Types of Communications Links 

The physical medium used for data transmission (wires and cables)

 i. TWISTED PAIR

  • Sensitive to electrical pulses (copper)

 ii. FIBBER OPTICS

  • High-quality transmission - a single conductor wire
  • Made of glass fibres
  • Thinner than a human hair
  • Send data via light beams (all types of data voice, pictures, music, video at same time)
  • Materials are lighter and less expensive than wire cables
  • The University of Nottingham:
    • 1,200 (bits per second - bps) 1985
    • 2,400 (twisted pair)
    • 9,600
    • 28,000
    • 1,000,000 (fibber optics)
    • 10,000,000
    • 100,000,000 1998

iii. MICROWAVE TRANSMISSION

  • Line-of-sight transmission of data signals through the atmosphere, using relay stations (30 miles apart)
  • Speed, cost effectiveness, and ease of implementation.

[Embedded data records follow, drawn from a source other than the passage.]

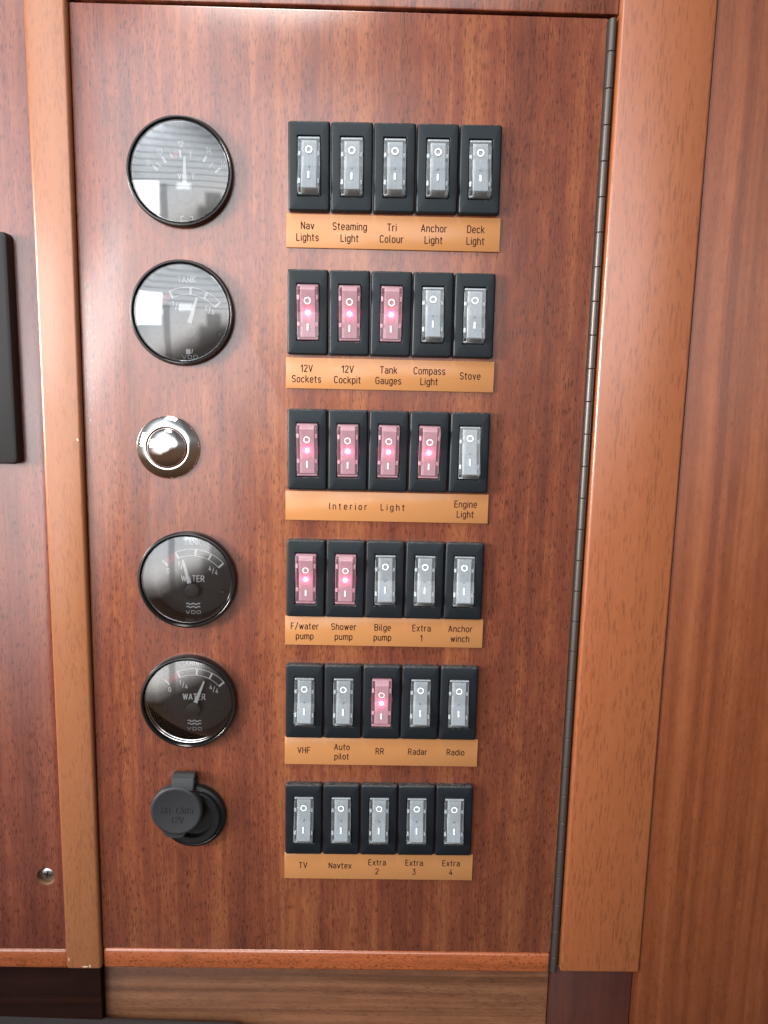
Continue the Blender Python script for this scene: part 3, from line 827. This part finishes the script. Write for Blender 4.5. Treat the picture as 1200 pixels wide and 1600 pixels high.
gauge('tank_gauge', *GAUGES[1], 'round black fuel tank gauge between the voltmeter and chrome button', 'fuel', 19, math.radians(-1.5))
gauge('water_gauge', *GAUGES[2], 'round black water tank gauge below the chrome button, needle near a quarter', 'water', -14.5)
gauge('water_gauge', *GAUGES[3], 'round black water tank gauge above the covered socket, needle past half', 'water', 21.5)

# ------------------------------------------------------------------ chrome push button
t = thing('push_button', -115.6, 33.3)
tag(t, 'round chrome push button between the fuel and water gauges', 'button')
bm = bmesh.new()
lathe(bm, [(19.5, 0), (19.5, -1.0), (19.2, -1.6), (18.4, -2.2), (16.0, -3.6), (14.0, -4.3), (13.1, -4.5), (12.6, -4.3), (12.4, -3.6), (12.4, -1)], 96)
build('collar', bm, CHROME, t, 50)
bm = bmesh.new()
lathe(bm, [(12.05, -1), (12.05, -4.6), (11.8, -5.3), (11.2, -6.0), (10.2, -6.7), (8.5, -7.5), (6.5, -8.15), (4, -8.65), (2, -8.86), (.05, -8.92)], 96, cap_last=True)
build('plunger', bm, CHROME, t, 50)

# ------------------------------------------------------------------ covered power socket
t = thing('power_socket', -103.6, 277.4)
tag(t, 'black power socket under a round rubber cap at lower left of the door', 'socket')
bm = bmesh.new()
lathe(bm, [(21.9, 0), (21.9, -2.6), (21.4, -3.9), (20.2, -4.6), (18.9, -4.7), (18.5, -5.6), (17.6, -6.2), (14, -6.2), (13.4, -2)], 72, cap_last=True)
build('socket_body', bm, SOCKET, t)
bm = bmesh.new()
lathe(bm, [(19.7, -4.4), (19.9, -5.0), (19.5, -5.4), (19.1, -5.0)], 72)
build('retaining_ring', bm, SOCKET, t)
CX, CZ = -8.5, 8.6
bm = bmesh.new()
lathe(bm, [(.05, -6.4), (15.6, -6.4), (16.6, -6.9), (16.9, -7.8), (16.9, -11.4), (16.6, -12.3), (15.9, -12.85), (15.0, -13.0), (14.4, -12.85), (.05, -12.8)], 72, CX, CZ, True, True)
# pull lip running into the rim at the bottom
lip = [(-8.6, -13.6), (-7.4, -16.9), (-5.4, -18.5), (-2.5, -19.3), (1.5, -19.3), (4.2, -18.4), (6.2, -16.6), (7.6, -14.2)]
loops(bm, [[(CX - 1 + x, y, CZ + z) for x, z in lip] for y in (-7.4, -11.2, -11.9)], True, True)
cap = build('rubber_cap', bm, RUBBER, t)
bm = bmesh.new()
text_bm(bm, 'MIT CARS', CX + .3, CZ + .9, 4.0, -12.86, width=21, thick=.3)
text_bm(bm, '12V', CX + .3, CZ - 5.8, 4.0, -12.86, width=8.6, thick=.3)
build('lettering', bm, RUBBER, cap)
bm = bmesh.new()
def sec(y, z, th_y, th_z, hw): return [(-4.4 - hw, y, z), (-4.4 + hw, y, z), (-4.4 + hw, y + th_y, z - th_z), (-4.4 - hw, y + th_y, z - th_z)]
loops(bm, [sec(-12.4, 23.0, 2.2, .2, 7.0), sec(-12.2, 26.2, 2.2, .9, 7.2), sec(-10.6, 30.4, 1.4, 1.6, 7.2), sec(-7.4, 32.2, .3, 2.2, 7.2), sec(-3.2, 31.8, -.4, 2.2, 7.2), sec(-.3, 29.6, -1.8, 2.0, 7.2), sec(-.2, 20.5, -2.4, .3, 7.0)], True, True)
bmesh.ops.bevel(bm, geom=[e for e in bm.edges if abs(e.verts[0].co.x - e.verts[1].co.x) < .5], offset=.5, segments=2, affect='EDGES')
build('hinge_strap', bm, RUBBER, t)
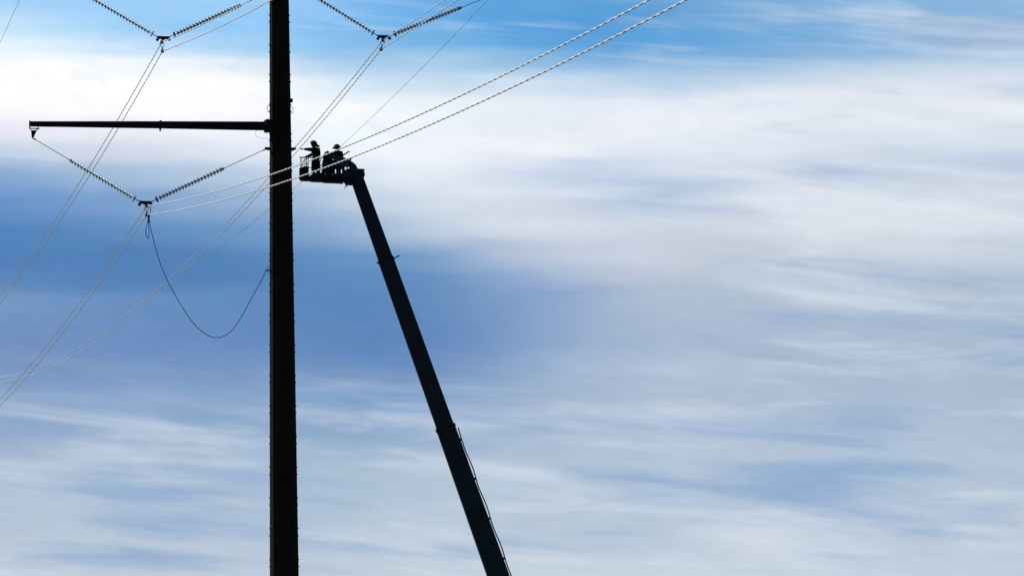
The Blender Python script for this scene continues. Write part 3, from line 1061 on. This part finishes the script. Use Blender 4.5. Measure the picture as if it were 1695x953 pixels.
def make_person(label, J, face, hands, hatspec, jr=1.0):
    """J: joints (world). face: direction the head looks"""
    org = (J['ankle_l'] + J['ankle_r']) / 2
    org.z = min(J['ankle_l'].z, J['ankle_r'].z) - 0.08
    t = thing('person', org, label, 'person', 'workers in the lift basket')
    f = Vector(face).normalized()
    hd = J['head']
    ch = [[('pel', J['pelvis'], (0.15, 0.12)), ('wst', J['waist'], (0.13, 0.10)), ('chs', J['chest'], (0.16, 0.115)), ('nkb', J['neck'], 0.065), ('nk', J['neck'].lerp(hd, 0.35), 0.055),
           ('hd1', hd - UPZ * 0.045 + f * 0.012, (0.070, 0.075)), ('hd2', hd + UPZ * 0.04, (0.082, 0.088)), ('hd3', hd + UPZ * 0.10, (0.055, 0.06))]]
    ch.append([('hd1', None, 0), ('chin', hd - UPZ * 0.085 + f * 0.058, 0.028)])
    ch.append([('hd2', None, 0), ('nose', hd - UPZ * 0.012 + f * 0.105, 0.013)])
    for s_ in 'lr':
        ch.append([('chs', None, 0), ('sh' + s_, J['shoulder_' + s_], 0.062), ('el' + s_, J['elbow_' + s_], 0.043), ('wr' + s_, J['wrist_' + s_], 0.027)])
        d, upv, pt = hands[s_]
        ch += hand_chains('h' + s_, J['wrist_' + s_], d, upv, 'wr' + s_, pt)
        ch.append([('pel', None, 0), ('hp' + s_, J['hip_' + s_], 0.095), ('kn' + s_, J['knee_' + s_], 0.062), ('an' + s_, J['ankle_' + s_], 0.042)])
    skin_mesh('body', ch, MT['skin'], t, org, 1)
    # jacket
    cj = [[('pel', J['pelvis'] + UPZ * 0.02, (0.25 * jr, 0.21)), ('wst', J['waist'], (0.255 * jr, 0.215)), ('chs', J['chest'], (0.27 * jr, 0.21)), ('nkb', J['neck'] - UPZ * 0.01, 0.125), ('col', J['neck'].lerp(hd, 0.35), 0.092)]]
    for s_ in 'lr':
        w_ = J['wrist_' + s_].lerp(J['elbow_' + s_], 0.06)
        cj.append([('chs', None, 0), ('sh' + s_, J['shoulder_' + s_], 0.135), ('ue' + s_, J['shoulder_' + s_].lerp(J['elbow_' + s_], 0.55), 0.102), ('el' + s_, J['elbow_' + s_], 0.088), ('wr' + s_, w_, 0.055)])
    skin_mesh('jacket', cj, MT['cloth'], t, org, 2)
    ct = [[('pel', J['pelvis'], (0.175, 0.15)), ('wb', J['pelvis'].lerp(J['waist'], 0.5), (0.16, 0.135))]]
    for s_ in 'lr':
        a_ = J['ankle_' + s_]
        ct.append([('pel', None, 0), ('hp' + s_, J['hip_' + s_], 0.17), ('tg' + s_, J['hip_' + s_].lerp(J['knee_' + s_], 0.5), 0.160), ('kn' + s_, J['knee_' + s_], 0.135), ('cf' + s_, J['knee_' + s_].lerp(a_, 0.5), 0.118), ('an' + s_, a_, 0.095)])
    skin_mesh('trousers', ct, MT['cloth2'], t, org, 2)
    fh = Vector((f.x, f.y, 0)).normalized()
    for s_ in 'lr':
        a_ = J['ankle_' + s_]
        skin_mesh('boot', [[('a', a_ + UPZ * 0.05, 0.060), ('b', a_ - UPZ * 0.03, 0.058), ('c', a_ + fh * 0.09 - UPZ * 0.045, 0.046), ('d', a_ + fh * 0.17 - UPZ * 0.05, 0.036)]], MT['leather'], t, org, 2)
    # ears
    sidev = f.cross(UPZ).normalized()
    for s_ in (1, -1):
        m = MB()
        m.lathe([(0.001, -0.006), (0.026, -0.006), (0.030, 0.004), (0.012, 0.010), (0.001, 0.010)], hd + sidev * 0.078 * s_, sidev * s_, 10)
        m.build('ear', MT['skin'], t, hd + sidev * 0.078 * s_, True)
    # hard hat: ribbed shell and full brim
    hc, hax, rdome, rbrim, shift = hatspec
    hax = Vector(hax).normalized()
    m = MB()
    prof = [(rdome * math.cos(a), rdome * 0.92 * math.sin(a)) for a in [math.pi / 2 * k / 8 for k in range(8)]] + [(0.001, rdome * 0.92)]
    m.lathe(prof, hc, hax, 20)
    m.tube([hc + hax * rdome * 0.93 * math.sin(a) + (f - hax * f.dot(hax)).normalized() * rdome * 1.01 * math.cos(a) for a in [math.pi * k / 10 for k in range(11)]], 0.014, 6)
    hat = m.build('hard_hat', MT['hat'], t, hc, True)
    m = MB()
    m.lathe([(rdome * 0.80, 0.02), (rdome * 1.05, 0.012), (rbrim, -0.020), (rbrim + 0.012, -0.045), (rbrim - 0.01, -0.075), (rdome * 0.85, -0.06)], hc + Vector(shift), hax, 24)
    m.build('brim', MT['hat'], hat, hc, True)
    return t


def joints(dy, **kw):
    return {k: B(v[0], v[1], dy + (v[2] if len(v) > 2 else 0.0)) for k, v in kw.items()}


J = joints(-0.05,
           ankle_l=(518.6, 288.6, -0.08), ankle_r=(527.2, 289.0, 0.12), knee_l=(519.2, 276, -0.1), knee_r=(526.0, 276, 0.12),
           hip_l=(521.2, 264.8, -0.10), hip_r=(525.0, 264.8, 0.10), pelvis=(523.2, 263.0), waist=(523.4, 257.5), chest=(523.4, 250.2), neck=(520.6, 244.8), head=(518.2, 240.4),
           shoulder_l=(518.0, 247.8, -0.17), shoulder_r=(526.6, 248.2, 0.17), elbow_l=(509.6, 247.2, -0.25), wrist_l=(502.4, 247.0, -0.22),
           elbow_r=(514.2, 257.2, 0.22), wrist_r=(504.8, 260.2, 0.10))
make_person('worker in wide brimmed hard hat at left end of the basket, pointing left', J, (-1, -0.1, -0.12),
            {'l': ((-1, 0.05, 0.06), (0, 0.2, 1), True), 'r': ((-1, 0, -0.25), (0, -1, 0.3), False)},
            (B(518.9, 238.4, -0.05), (0.34, 0.0, 0.94), 0.180, 0.235, (0.10, 0, -0.02)), 1.08)
J = joints(0.05,
           ankle_l=(549, 289, -0.05), ankle_r=(559.5, 289.2, 0.1), knee_l=(550.2, 277.5, -0.1), knee_r=(559.8, 277.5, 0.1),
           hip_l=(556.0, 267.0, -0.1), hip_r=(561.0, 267.0, 0.1), pelvis=(560.2, 265.5), waist=(561.0, 260.0), chest=(560.8, 254.6), neck=(558.6, 249.8), head=(557.6, 245.2),
           shoulder_l=(554.6, 253.6, -0.18), shoulder_r=(564.0, 253.4, 0.17), elbow_l=(548.0, 255.4, -0.26), wrist_l=(541.5, 257.2, -0.2),
           elbow_r=(566.0, 261.0, 0.20), wrist_r=(559.0, 262.5, -0.05))
make_person('stooping worker in a hard hat at the right of the basket, holding a stick', J, (-1, -0.25, -0.25),
            {'l': ((-1, 0.0, -0.2), (0, -0.5, 1), False), 'r': ((-1, -0.3, 0.1), (0, -0.6, 0.8), False)},
            (B(557.6, 243.7, 0.05), (-0.02, 0.0, 1), 0.160, 0.200, (-0.02, 0, 0)), 1.25)
J = joints(0.18,
           ankle_l=(536.8, 289, -0.05), ankle_r=(545.2, 289.2, 0.1), knee_l=(536.2, 278.5, -0.1), knee_r=(543.4, 278.5, 0.1),
           hip_l=(540.5, 270.5, -0.1), hip_r=(544.5, 270.5, 0.1), pelvis=(543.2, 269.5), waist=(543.0, 265.0), chest=(541.8, 260.6), neck=(541.4, 257.2), head=(541.0, 254.2),
           shoulder_l=(537.8, 260.4, -0.18), shoulder_r=(545.2, 260.4, 0.17), elbow_l=(538.4, 267.0, -0.25), wrist_l=(534.6, 272.0, -0.15),
           elbow_r=(549.0, 266.5, 0.2), wrist_r=(550.5, 272.0, 0.0))
make_person('worker bent low between the two others, only a dark hard hat and shoulders showing', J, (-0.6, 0.6, -0.5),
            {'l': ((-0.7, 0, -0.7), (0, -1, 0.2), False), 'r': ((0.2, -0.4, -1), (1, 0, 0.2), False)},
            (B(541.6, 254.8, 0.18), (0.05, 0.05, 1), 0.150, 0.175, (0, 0, 0)), 1.2)
# tool carried by the stooping worker
m = MB()
a_, b_ = B(556.5, 264.3, -0.02), B(578.4, 250.3, -0.02)
m.tube([a_, a_.lerp(b_, 0.5), a_.lerp(b_, 0.52), b_], [0.026, 0.026, 0.036, 0.036], 8)
tag(m.build('hand_tool', MT['lead'], None, a_), 'dark straight stick jutting up right past the stooping worker', 'tool')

iv. SATELLITE TRANSMISSION

  • Uses earth stations to send and receive signals from satellites
  • A satellite is hanging in space about 22,300 miles away.

 3. Network Topologies:

It is the physical layout of a network.

A. Local Area Networks (LAN)

  • A local area network (LAN) is a collection of computers, usually personal computers that share hardware, software, and data.
  • Cover short distances (one office or building)
  • Terminology:
  • Server - PC with large hard disk (holds shared files) – controls network
  • A node – A computer on a network
  • A network-interface card (NIC) – includes electronic components to send and receive massages

Three basic topologies:

  • Star network
    • A hub computer
    • All messages are routed through the central computer
  • Ring network
    • Circular manner
    • Data travel in one direction
    • Data is examined by the node to see if it is the addressee
    • If not, the data is passed on
    • If one node fails then the entire network fails.
  • Bus network
    • Has a single line
    • Nodes can be attached to or detached without affecting the network
    • If one node fails it does not affect the rest of the network


Two ways to organize the resources of a LAN:

  • Client/server: processing is done by the server, the results sent to the node
  • File server: processing is done by the node, the entire file is sent by server

B. Wide Area Networks (WAN)

  • A network of geographically distant computers and terminals.
  • Contain computer systems (Mainframe, minicomputer).